It took me five years to find the perfect way to start a curry.

I still experiment, but I typically start my curry with oil, turmeric and mustard seeds. I call it the aromatic miracle.

I still experiment, but I typically start my curry with oil, turmeric and mustard seeds. I call it the aromatic miracle.

When I first started cooking curry, I was in a small, dark and depressing dorm room in a Bible college in eastern Kentucky that sits in the foothills of the appalachian mountains. I had an Indian friend named Jeff, and he had two 10 cup rice cookers. In one we cooked curry, in the other basmati rice. We would take a few cloves of garlic and a couple onions, cut them fine, and then add them to oil we had warmed in the rice cooker we were treating like a stove top. We made some of the worst curry and some of the best friends during this time. We and some others did this five to six nights a week during the school year for two and half years.

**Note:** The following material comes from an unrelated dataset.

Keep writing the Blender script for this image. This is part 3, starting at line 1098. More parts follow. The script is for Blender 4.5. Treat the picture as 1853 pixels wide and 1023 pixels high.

Years later, in the flatlands of the rustbelt in northwest Ohio, in an old, spacious, two story rental house on main street in Findlay, I was far removed from the rice cooker chef I once was. In my kitchen an Indian girl from Warangal showed me how she grew up seeing curry begin. Oil in the pan, stove on medium heat, black mustard seeds, turmeric and patience. Wait for the mustard seeds to pop. It smells like the beginnings of popcorn, before the microwave bags reached market saturation. The dish is still wide open at this point. It could go many places from here. But I found my preferred starting place. Vegetable oil works, but olive is better and ghee is best. More on that later…

The aromatic miracle I like to call it, born out of the strange friendship of a Kentucky hunter and Indian business major. Such is life and the special kinds of culinary grace that sometimes accompany it.